REQUEST:
Work out how many lines hold the string "Blender". The answer is a single number, nothing more.

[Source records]

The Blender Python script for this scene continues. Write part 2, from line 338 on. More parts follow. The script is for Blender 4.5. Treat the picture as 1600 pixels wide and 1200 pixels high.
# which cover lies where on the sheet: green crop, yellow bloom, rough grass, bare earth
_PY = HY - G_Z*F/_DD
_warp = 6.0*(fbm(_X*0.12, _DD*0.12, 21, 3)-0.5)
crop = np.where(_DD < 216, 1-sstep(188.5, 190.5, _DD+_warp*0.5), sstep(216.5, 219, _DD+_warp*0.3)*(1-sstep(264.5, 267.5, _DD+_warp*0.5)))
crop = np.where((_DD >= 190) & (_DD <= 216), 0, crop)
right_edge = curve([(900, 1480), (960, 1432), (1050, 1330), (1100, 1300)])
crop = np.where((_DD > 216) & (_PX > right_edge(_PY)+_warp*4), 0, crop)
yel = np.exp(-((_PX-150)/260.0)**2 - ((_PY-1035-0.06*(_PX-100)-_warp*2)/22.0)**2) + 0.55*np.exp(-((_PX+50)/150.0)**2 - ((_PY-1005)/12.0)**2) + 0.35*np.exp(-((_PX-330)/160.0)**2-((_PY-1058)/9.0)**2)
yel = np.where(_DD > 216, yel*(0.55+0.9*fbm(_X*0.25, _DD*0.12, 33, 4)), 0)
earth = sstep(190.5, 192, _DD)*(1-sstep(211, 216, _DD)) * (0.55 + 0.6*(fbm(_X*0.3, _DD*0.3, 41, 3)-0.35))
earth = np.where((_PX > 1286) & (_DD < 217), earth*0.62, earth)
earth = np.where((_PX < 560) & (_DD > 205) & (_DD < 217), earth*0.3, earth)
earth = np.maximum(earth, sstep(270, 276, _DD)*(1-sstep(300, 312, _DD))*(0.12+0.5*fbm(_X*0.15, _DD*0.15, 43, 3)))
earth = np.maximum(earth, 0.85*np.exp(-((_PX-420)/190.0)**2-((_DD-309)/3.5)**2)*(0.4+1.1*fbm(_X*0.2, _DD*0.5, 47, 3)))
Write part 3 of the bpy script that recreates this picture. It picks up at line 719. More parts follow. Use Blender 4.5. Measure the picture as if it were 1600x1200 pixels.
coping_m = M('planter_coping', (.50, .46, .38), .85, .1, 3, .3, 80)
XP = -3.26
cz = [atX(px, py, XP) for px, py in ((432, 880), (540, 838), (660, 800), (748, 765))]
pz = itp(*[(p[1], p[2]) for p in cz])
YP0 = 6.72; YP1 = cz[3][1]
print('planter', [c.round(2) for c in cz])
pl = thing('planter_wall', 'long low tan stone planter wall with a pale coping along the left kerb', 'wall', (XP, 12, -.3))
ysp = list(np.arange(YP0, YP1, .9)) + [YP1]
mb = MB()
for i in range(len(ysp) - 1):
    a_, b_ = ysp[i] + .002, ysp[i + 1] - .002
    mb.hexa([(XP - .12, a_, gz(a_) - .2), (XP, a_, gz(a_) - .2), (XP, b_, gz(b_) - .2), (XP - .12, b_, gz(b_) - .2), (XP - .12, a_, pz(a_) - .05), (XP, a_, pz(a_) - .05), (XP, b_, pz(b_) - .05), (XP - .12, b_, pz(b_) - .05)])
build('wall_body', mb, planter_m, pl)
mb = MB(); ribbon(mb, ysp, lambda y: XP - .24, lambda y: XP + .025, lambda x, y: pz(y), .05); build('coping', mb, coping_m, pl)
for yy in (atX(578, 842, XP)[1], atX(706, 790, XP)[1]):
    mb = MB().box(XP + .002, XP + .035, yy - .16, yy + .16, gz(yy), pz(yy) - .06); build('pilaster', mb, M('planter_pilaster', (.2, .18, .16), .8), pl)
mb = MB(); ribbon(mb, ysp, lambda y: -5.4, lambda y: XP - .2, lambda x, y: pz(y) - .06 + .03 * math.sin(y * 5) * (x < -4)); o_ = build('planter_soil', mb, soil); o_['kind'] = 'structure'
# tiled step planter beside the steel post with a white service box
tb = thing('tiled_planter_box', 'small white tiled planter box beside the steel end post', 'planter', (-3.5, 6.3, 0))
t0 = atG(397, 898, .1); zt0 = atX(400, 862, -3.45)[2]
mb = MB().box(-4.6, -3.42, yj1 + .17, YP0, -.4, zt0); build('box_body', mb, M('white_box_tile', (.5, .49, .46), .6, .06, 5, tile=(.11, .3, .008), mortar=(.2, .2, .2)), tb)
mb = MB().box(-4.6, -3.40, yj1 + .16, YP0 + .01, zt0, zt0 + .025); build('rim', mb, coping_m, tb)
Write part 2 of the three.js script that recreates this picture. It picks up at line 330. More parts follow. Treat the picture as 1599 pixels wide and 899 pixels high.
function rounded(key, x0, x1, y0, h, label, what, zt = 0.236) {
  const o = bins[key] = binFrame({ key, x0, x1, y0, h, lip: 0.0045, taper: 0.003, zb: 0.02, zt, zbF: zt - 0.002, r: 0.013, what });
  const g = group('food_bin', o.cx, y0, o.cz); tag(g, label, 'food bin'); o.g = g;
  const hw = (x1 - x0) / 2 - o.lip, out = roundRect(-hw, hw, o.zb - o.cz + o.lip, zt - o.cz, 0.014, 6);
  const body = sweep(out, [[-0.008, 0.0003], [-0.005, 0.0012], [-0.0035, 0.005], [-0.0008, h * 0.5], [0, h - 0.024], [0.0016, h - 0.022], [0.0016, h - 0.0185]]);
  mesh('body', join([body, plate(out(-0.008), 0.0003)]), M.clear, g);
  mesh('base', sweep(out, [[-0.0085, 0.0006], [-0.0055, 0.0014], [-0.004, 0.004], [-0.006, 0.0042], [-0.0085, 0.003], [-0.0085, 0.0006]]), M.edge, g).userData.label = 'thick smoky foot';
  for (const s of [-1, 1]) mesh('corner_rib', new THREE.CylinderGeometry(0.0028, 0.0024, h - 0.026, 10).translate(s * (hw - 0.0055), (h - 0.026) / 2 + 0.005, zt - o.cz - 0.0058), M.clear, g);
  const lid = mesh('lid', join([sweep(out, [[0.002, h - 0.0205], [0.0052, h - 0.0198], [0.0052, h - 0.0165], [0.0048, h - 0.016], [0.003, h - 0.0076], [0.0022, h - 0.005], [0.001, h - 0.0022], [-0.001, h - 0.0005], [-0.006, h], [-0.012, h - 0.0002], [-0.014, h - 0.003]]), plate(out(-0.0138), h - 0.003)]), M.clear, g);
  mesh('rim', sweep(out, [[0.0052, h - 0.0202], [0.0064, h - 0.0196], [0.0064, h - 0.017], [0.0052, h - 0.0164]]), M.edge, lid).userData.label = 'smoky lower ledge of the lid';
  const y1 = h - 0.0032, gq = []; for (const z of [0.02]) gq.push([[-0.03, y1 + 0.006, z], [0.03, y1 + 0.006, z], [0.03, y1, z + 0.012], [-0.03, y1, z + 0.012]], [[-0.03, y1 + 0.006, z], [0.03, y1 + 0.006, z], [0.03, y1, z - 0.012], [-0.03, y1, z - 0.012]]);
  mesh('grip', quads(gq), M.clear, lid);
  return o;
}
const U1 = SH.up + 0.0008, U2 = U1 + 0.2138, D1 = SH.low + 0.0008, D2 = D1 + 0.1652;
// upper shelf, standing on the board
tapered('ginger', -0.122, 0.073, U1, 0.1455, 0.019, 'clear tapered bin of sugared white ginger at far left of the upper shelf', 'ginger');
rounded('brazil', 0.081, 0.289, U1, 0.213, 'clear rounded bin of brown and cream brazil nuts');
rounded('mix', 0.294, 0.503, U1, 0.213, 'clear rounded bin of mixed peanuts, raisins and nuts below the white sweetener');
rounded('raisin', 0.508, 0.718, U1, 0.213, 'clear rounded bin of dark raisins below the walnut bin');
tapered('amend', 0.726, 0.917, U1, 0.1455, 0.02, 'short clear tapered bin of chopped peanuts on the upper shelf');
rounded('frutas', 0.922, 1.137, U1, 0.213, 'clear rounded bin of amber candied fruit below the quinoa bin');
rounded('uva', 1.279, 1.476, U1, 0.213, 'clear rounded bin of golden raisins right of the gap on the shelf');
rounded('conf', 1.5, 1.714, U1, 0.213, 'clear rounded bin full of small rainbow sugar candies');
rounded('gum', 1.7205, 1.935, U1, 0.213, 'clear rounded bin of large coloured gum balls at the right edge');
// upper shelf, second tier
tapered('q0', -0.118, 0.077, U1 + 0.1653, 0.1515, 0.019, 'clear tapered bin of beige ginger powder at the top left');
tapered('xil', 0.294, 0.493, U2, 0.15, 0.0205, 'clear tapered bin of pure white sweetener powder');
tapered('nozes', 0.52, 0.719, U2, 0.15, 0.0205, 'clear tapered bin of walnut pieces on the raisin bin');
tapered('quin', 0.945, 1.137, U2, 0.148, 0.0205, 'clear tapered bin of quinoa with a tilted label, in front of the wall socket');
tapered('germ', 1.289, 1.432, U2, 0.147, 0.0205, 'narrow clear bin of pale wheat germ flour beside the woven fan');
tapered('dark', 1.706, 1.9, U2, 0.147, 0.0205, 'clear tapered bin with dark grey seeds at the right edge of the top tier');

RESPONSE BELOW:
2